Just as refactoring can make a big improvement to regular programming, the same basic idea can work with HTML. The refactoring steps are different, but the underlying philosophy is the same. By learning how to refactor your HTML, you can keep your HTML clean and easy to change into the future, allowing you to make the inevitable changes more quickly. These techniques can also allow you to bring web sites into line with the improvements in web technologies, specifically allowing you to move toward supporting XHTML and CSS.

Elliotte Rusty Harold has long had a permanent place on my bookshelf for his work on XML technologies and open source software for XML processing. I've always respected him as a fine programmer and writer. With this book he brings the benefits of refactoring into the HTML world.

—Martin Fowler

Foreword by Bob DuCharme

A key to the success of the World Wide Web has always been the ease with which just about anyone can create a web page and put it where everyone can see it. As people create sets of interlinked pages, their web sites become more useful to a wider audience, and stories of web millionaires inspire these web developers to plan greater things.
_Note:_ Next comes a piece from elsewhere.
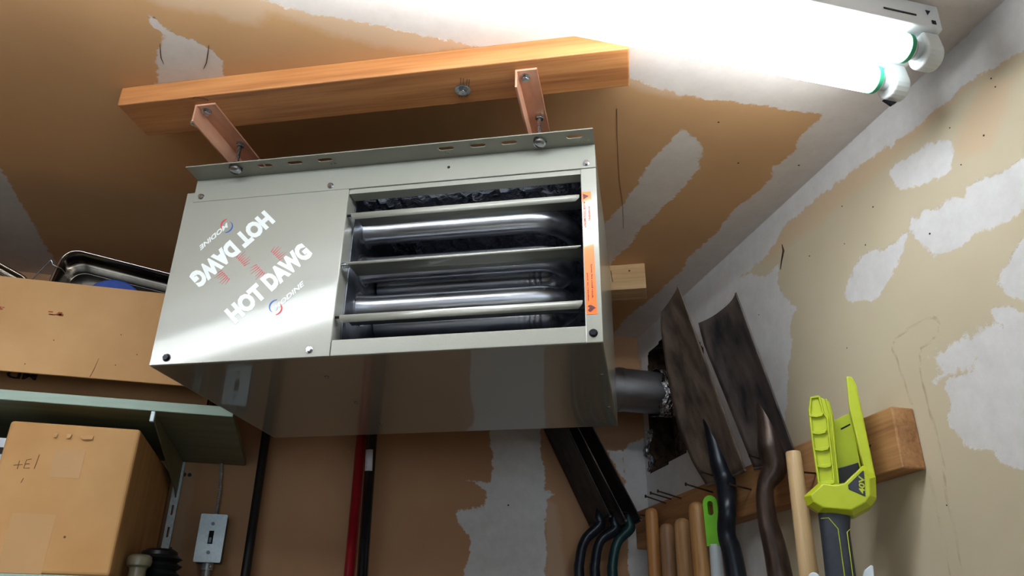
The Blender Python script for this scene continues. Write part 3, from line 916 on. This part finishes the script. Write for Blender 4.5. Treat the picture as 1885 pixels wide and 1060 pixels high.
# ------------------------------------------------------------------ shelving on the back wall
ZS = 2.002
sh = thing('shelf_board', 'green painted shelf board with the long carton on top', 'shelf', (-0.5, 1.65, 1.984), 0, 'green shelf boards')
MB().box(-1.6, -0.1570, 1.441, YB - 0.002, 1.984, ZS).build('board', M_SHELF, sh, bevel=0.003)
MB().box(-1.6, -0.1570, 1.4385, 1.4412, 1.9842, ZS - 0.0002).build('lit_edge_strip', M_SHELFE, sh, bevel=0.001)  # strip added to carry the lit tone of the board's front
MB().box(-0.5900, -0.5880, 1.4380, 1.4390, 1.986, ZS - 0.001).build('board_seam', M_INKBLACK, sh)
sh2 = thing('shelf_board', 'lower green shelf board under the tall carton', 'shelf', (-0.5, 1.65, 1.690), 0, 'green shelf boards')
MB().box(-1.6, -0.1450, 1.437, YB - 0.002, 1.690, 1.709).build('board', M_SHELF, sh2, bevel=0.003)
MB().box(-1.6, -0.1450, 1.4345, 1.4372, 1.6902, 1.7088).build('lit_edge_strip', M_SHELFE, sh2, bevel=0.001)
br = thing('shelf_bracket', 'olive sheet metal bracket holding up the end of the green shelf', 'bracket', (-0.29, 1.84, 1.90))
MB().prism([(1.445, 1.983), (1.846, 1.983), (1.846, 1.902), (1.815, 1.915), (1.445, 1.974)], lambda u, v, w_: (-0.290 + w_, u, v), -0.0014, 0.0014).build('blade', M_SHELFB, br, bevel=0.0005)
MB().box(-0.2935, -0.2865, 1.438, 1.447, 1.965, 1.9835).build('front_hook', M_GALV, br, bevel=0.001)
# slotted standard
sl = [slot_pts(0.0, z, 0.022, 0.0022) for z in (1.46, 1.53, 1.60, 1.67, 1.74, 1.832, 1.878, 1.93)]
sl = [[(0.0 + (b - z) * 0 + (b - z), z + (a)) for a, b in slot_pts(0.0, z, 0.022, 0.0022)] for z in (1.46, 1.53, 1.60, 1.67, 1.74, 1.786, 1.832, 1.878, 1.93)]
vs, fs = curve_mesh([[(-0.0078, 1.40), (0.0078, 1.40), (0.0078, 1.982), (-0.0078, 1.982)]] + sl, 0.0015)
std = thing('shelf_standard', 'slotted steel shelf upright screwed to the back wall beside the switch', 'bracket', (-0.294, 1.85, 1.40))
sm = MB().add([(-0.2915 + v.x, 1.842 - v.z, v.y) for v in vs], fs)
sm.box(-0.2993, -0.2980, 1.842, YB - 0.001, 1.40, 1.982).box(-0.2850, -0.2837, 1.842, YB - 0.001, 1.40, 1.982)
sm.build('slotted_rail', M_GALV, std)

# long open carton on the shelf
c1 = thing('storage_carton', 'long open cardboard carton of metal pans on the upper shelf', 'carton', (-0.5, 1.62, ZS))
X0, X1, Y0, Y1 = -1.02, -0.2120, 1.5200, 1.84
bx = MB()
bx.box(X0, X1, Y0, Y0 + 0.005, ZS + 0.001, 2.10).box(X0, X1, Y1 - 0.005, Y1, ZS + 0.001, 2.18).box(X0, X0 + 0.005, Y0, Y1, ZS + 0.001, 2.18)
bx.box(X1 - 0.005, X1, Y0, Y1, ZS + 0.001, 2.18).box(X0, X1, Y0, Y1, ZS + 0.001, ZS + 0.006)
bx.build('tray', M_CARDIN, c1, bevel=0.001)
fr = MB()
a_, b_ = (X0, 1.4400), (X1 + 0.012, 1.4400)
fr.box(X0, X1 + 0.014, 1.4400, 1.4450, 2.0345, 2.2105)
fr.build('front_flap', M_CARD, c1, bevel=0.0012)
MB().box(X1 + 0.0085, X1 + 0.0135, 1.4452, 1.842, 2.0345, 2.2050).build('end_flap', M_CARD, c1, bevel=0.0012)
for x, wd, hh in ((-0.577, 0.010, 0.006), (-0.487, 0.018, 0.008)):
    m = MB()
    rq = random.Random(int(abs(x) * 1000))
    for k in range(9):
        ux, uz = x + rq.uniform(-wd, wd) * 0.6, 2.148 + rq.uniform(-hh, hh) * 0.5
        m.box(ux - wd * 0.2, ux + wd * 0.2, 1.4397, 1.4400, uz - hh * 0.15, uz + hh * 0.15)
    m.build('printed_mark', M_INKRED, c1)
MB().sweep([(-0.4055, 1.4398, 2.036), (-0.4020, 1.4398, 2.050), (-0.3985, 1.4398, 2.072)], [0.0005, 0.0006, 0.0003], 5).build('crease', M_PENCIL, c1)
for x, z in ((-0.372, 2.12), (-0.338, 2.085), (-0.369, 2.062), (-0.512, 2.05), (-0.478, 2.098)):
    MB().cyl((x, 1.4397, z), (x, 1.4402, z), 0.0011, 8).build('speck', M_PENCIL, c1)
m = MB()
lettering(m, 'MD', 0.050, 0.016, lambda u, v, w_: (-0.515 - u, Y0 - 0.0002 - w_, 2.062 - v), bold=0.03)
m.build('printed_letters', M_INKBLACK, c1)


def rrect(u0, u1, v0, v1, r, n=8):
    out = []
    for cx_, cy_, a0 in ((u1 - r, v1 - r, 0), (u0 + r, v1 - r, 90), (u0 + r, v0 + r, 180), (u1 - r, v0 + r, 270)):
        for k in range(n + 1):
            a = math.radians(a0 + 90 * k / n)
            out.append((cx_ + r * math.cos(a), cy_ + r * math.sin(a)))
    return out


def pan(name, label, origin, yaw, tilt, L, Hh, depth):
    """steel pan standing on its side in the carton, opening towards the room"""
    t = thing(name, label, 'pan', origin, yaw, 'steel pans in the carton')
    M = Matrix.Translation(Vector(origin)) @ Matrix.Rotation(yaw, 4, 'Z') @ Matrix.Rotation(tilt, 4, 'Y')
    pts = rrect(0, L, 0, Hh, 0.030)
    n = len(pts)
    fn = lambda u, v, y: M @ Vector((u, y, v))
    wall = MB()
    k = len(pts)
    ring0 = [fn(u, v, 0) for u, v in pts]
    cu_, cv_ = L / 2, Hh / 2
    ring1 = [fn(cu_ + (u - cu_) * 0.985, cv_ + (v - cv_) * 0.975, depth) for u, v in pts]
    wall.add(ring0 + ring1, [(i, (i + 1) % k, k + (i + 1) % k, k + i) for i in range(k)])
    wall.build('wall', M_STEEL, t, solid=0.0012, smooth=50)
    MB().add(ring1, [tuple(range(k))]).build('base', M_STEEL, t, solid=0.0012)
    rim = ring0 + [ring0[0]]
    MB().sweep(rim, 0.0032, 8, caps=False).build('rolled_rim', M_STEEL, t, smooth=60)
    rim = ring1 + [ring1[0]]
    MB().sweep(rim, 0.0022, 8, caps=False).build('bead', M_STEEL, t, smooth=60)
    return t


pan('steel_pan', 'shiny steel pan standing on edge in the carton next to the heater', (-0.566, 1.532, 2.066), math.radians(5.0), math.radians(7.0), 0.30, 0.262, 0.10)
pan('steel_pan', 'shiny steel pan at the far left end of the long carton', (-0.952, 1.532, 2.200), 0.0, math.radians(25.0), 0.33, 0.20, 0.06)
bl = thing('round_lid', 'round blue plastic lid in front of the steel pan', 'lid', (-0.435, 1.54, 2.10))
pts = [(-0.430 + 0.066 * math.cos(a), 2.170 + 0.083 * math.sin(a)) for a in np.linspace(0, 2 * math.pi, 40, endpoint=False)]
MB().prism(pts, lambda u, v, w_: (u, 1.5400 + w_ + 0.02 * (v - 2.17), v + 0.018), -0.004, 0.004).build('disc', M_BLUE, bl, bevel=0.003)
MB().sweep([(-0.4725 + 0.018 * math.cos(a), 1.5365, 2.219 + 0.024 * math.sin(a)) for a in np.linspace(0, 2 * math.pi, 25)], 0.0015, 6).build('lid_ring', M_BLUE, bl, smooth=60)
wr = thing('wire_handle', 'thin bent steel wire handle leaning by the pan corner', 'wire', (-0.56, 1.522, 2.20))
MB().sweep([(-0.596, 1.522, 2.19), (-0.584, 1.522, 2.22), (-0.550, 1.522, 2.290), (-0.543, 1.522, 2.280), (-0.527, 1.522, 2.274), (-0.517, 1.522, 2.264)], 0.0012, 6).build('wire', M_ZINC, wr, smooth=60)

# tall carton under the shelf
c2 = thing('tall_carton', 'tall taped cardboard carton between the two green shelves', 'carton', (-0.41, 1.65, 1.709))
xa, xb_, ya_, yb_ = -0.5120, -0.3060, 1.4500, 1.835
MB().box(xa, xb_, ya_, yb_, 1.7095, 1.953).build('box', M_CARD2, c2, bevel=0.006, seg=3)
for x, wd in ((-0.437, 0.006), (-0.416, 0.007), (-0.388, 0.020)):
    MB().prism([(x - wd / 2, 1.936), (x + wd / 2, 1.9355), (x + wd / 2 - 0.001, 1.9285), (x - wd / 4, 1.9275), (x - wd / 2, 1.931)],
               lambda u, v, w_: (u, ya_ - 0.0005 - w_ - (1.936 - v) * 0.35, v), 0, 0.001).build('torn_tab', M_CARD, c2)
MB().box(-0.432, -0.385, ya_ - 0.0004, ya_, 1.862, 1.910).build('tape_patch', M_TAPE, c2)
MB().box(-0.470, -0.405, ya_ - 0.0004, ya_, 1.7105, 1.802).build('tape_patch', M_TAPE, c2)
for seg_ in ([(-0.481, 1.886), (-0.481, 1.872)], [(-0.488, 1.878), (-0.475, 1.880)], [(-0.464, 1.890), (-0.471, 1.888), (-0.472, 1.874), (-0.463, 1.875)], [(-0.472, 1.881), (-0.465, 1.882)],
             [(-0.454, 1.898), (-0.456, 1.874)], [(-0.468, 1.858), (-0.470, 1.850)]):
    MB().sweep([(x, ya_ - 0.0003, z) for x, z in seg_], 0.0005, 5).build('pen_stroke', M_PENCIL, c2)
MB().cyl((-0.3845, ya_ - 0.0004, 1.768), (-0.3845, ya_, 1.768), 0.0020, 8).build('speck', M_PENCIL, c2)

wb = thing('printed_box', 'white printed box at the left edge behind the tall carton', 'box', (-0.62, 1.65, 1.709))
MB().box(-0.690, -0.530, 1.52, 1.80, 1.7095, 1.938).build('box', M_WHITE, wb, bevel=0.002)
for z in (1.915, 1.87, 1.83):
    MB().box(-0.640, -0.534, 1.5195, 1.52, z - 0.006, z + 0.006).build('printed_band', M_INKBLACK, wb)

# ribbed boot and cloudy stopper on the lower shelf
bt = thing('ribbed_boot', 'black ribbed rubber boot on the lower shelf by the slotted upright', 'rubber boot', (-0.2600, 1.600, 1.709))
prof = [(0.0, 1.7095), (0.040, 1.7095), (0.044, 1.716), (0.036, 1.722), (0.045, 1.733), (0.036, 1.742), (0.047, 1.752), (0.035, 1.760), (0.046, 1.768), (0.036, 1.776), (0.034, 1.784), (0.026, 1.790), (0.0, 1.791)]
MB().sweep([(-0.2600, 1.600, 1.7095 + (z - 1.7095) * 0.76) for r, z in prof], [max(r * 0.9, 0.0005) for r, z in prof], 28).build('body', M_BLACKPL, bt, smooth=25)
ck = thing('plastic_stopper', 'cloudy knobbed plastic stopper beside the black ribbed boot', 'stopper', (-0.2790, 1.530, 1.709))
prof = [(0.018, 1.7095), (0.017, 1.735), (0.018, 1.742), (0.024, 1.747), (0.0255, 1.758), (0.024, 1.768), (0.018, 1.773), (0.0005, 1.774)]
MB().sweep([(-0.2790, 1.530, 1.7095 + (z - 1.7095) * 0.68) for r, z in prof], [r * 0.82 for r, z in prof], 20).build('body', M_CLEAR, ck, smooth=30)

# switch box
sw = thing('switch_box', 'steel surface switch box with bright cover plate on the back wall', 'switch', (-0.2, 1.83, 1.77))
MB().box(-0.2255, -0.1735, 1.805, YB - 0.001, 1.7715, 1.867).build('box', M_BOXST, sw, bevel=0.002)
vs, fs = curve_mesh([rrect(-0.2265, -0.1725, 1.7705, 1.868, 0.003, 3), [(-0.2045, 1.807), (-0.1945, 1.807), (-0.1945, 1.834), (-0.2045, 1.834)]], 0.0016)
plate = MB().add([(v.x, 1.8035 - v.z, v.y) for v in vs], fs).build('cover_plate', M_GALV, sw)
MB().box(-0.2025, -0.1965, 1.797, 1.8045, 1.808, 1.820).build('toggle', M_BOXST, sw, bevel=0.001)
MB().box(-0.2042, -0.1948, 1.8046, 1.8049, 1.8072, 1.8338).build('toggle_slot', M_HOLE, sw)
for z in (1.848, 1.790):
    m_ = MB().cyl((-0.1995, 1.8026, z), (-0.1995, 1.8005, z), 0.0036, 14).build('plate_screw', M_BOXST, sw, smooth=40)
MB().cyl((-0.2, 1.832, 1.772), (-0.2, 1.832, 1.757), 0.0125, 18).build('connector', M_CONDUIT, sw, smooth=40)
MB().cyl((-0.2, 1.832, 1.757), (-0.2, 1.832, 1.40), 0.0090, 18).build('conduit', M_CONDUIT, sw, smooth=40)
hexbolt('connector_screw', (-0.193, 1.821, 1.764), (0.3, -1, 0), 0.003, 0.004, M_ZINC, sw)
MB().cyl((-0.201, 1.838, 1.867), (-0.201, 1.838, 1.873), 0.0075, 14).build('bushing', M_CONDUIT, sw, smooth=40)
cb = MB()
cpts = [Vector((-0.201, 1.838, 1.872)).lerp(Vector((-0.2085, 1.842, 1.983)), t) + Vector((0.003 * math.sin(t * 3), 0, 0)) for t in np.linspace(0, 1, 52)]
cb.sweep(cpts, [0.0037 if k % 2 else 0.0025 for k in range(52)], 10)
cb.build('armoured_cable', M_CONDUIT, sw, smooth=30)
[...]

Many find, though, that as their web sites get larger, they have growing pains. Revised links lead to nowhere, pages look different in different browsers, and it becomes more difficult to keep track of what's where, especially when trying to apply changes consistently throughout the site. This is when many who built their own web site call in professional help, but now with Refactoring HTML, you can become that professional. And, if you're already a web pro, you can become a better one.

There are many beginner-level introductions to web technologies, but this book is the first to tie together intermediate-level discussions of all the key technologies for creating professional, maintainable, accessible web sites. You may already be an expert in one or two of the topics covered by this book, but few people know all of them as well as Elliotte, and he's very good at explaining them. (I know XML pretty well, but this book has shown me that some simple changes to my CSS habits will benefit all of the web pages I've created.)

For each recommendation in the book, Elliotte lays out the motivation for why it's a good idea, the potential trade-offs for following the recommendation, and the mechanics of implementing it, giving you a full perspective on the how and why of each tip. For detecting problems, I'll stop short of comparing his use of smell imagery with Proust's, but it's pretty evocative nevertheless.

I've read several of Elliotte's books, but not all of them. When I heard that Refactoring HTML was on the way, I knew right away that I'd want to read it, and I was glad to get an advanced look. I learned a lot, and I know that you will, too.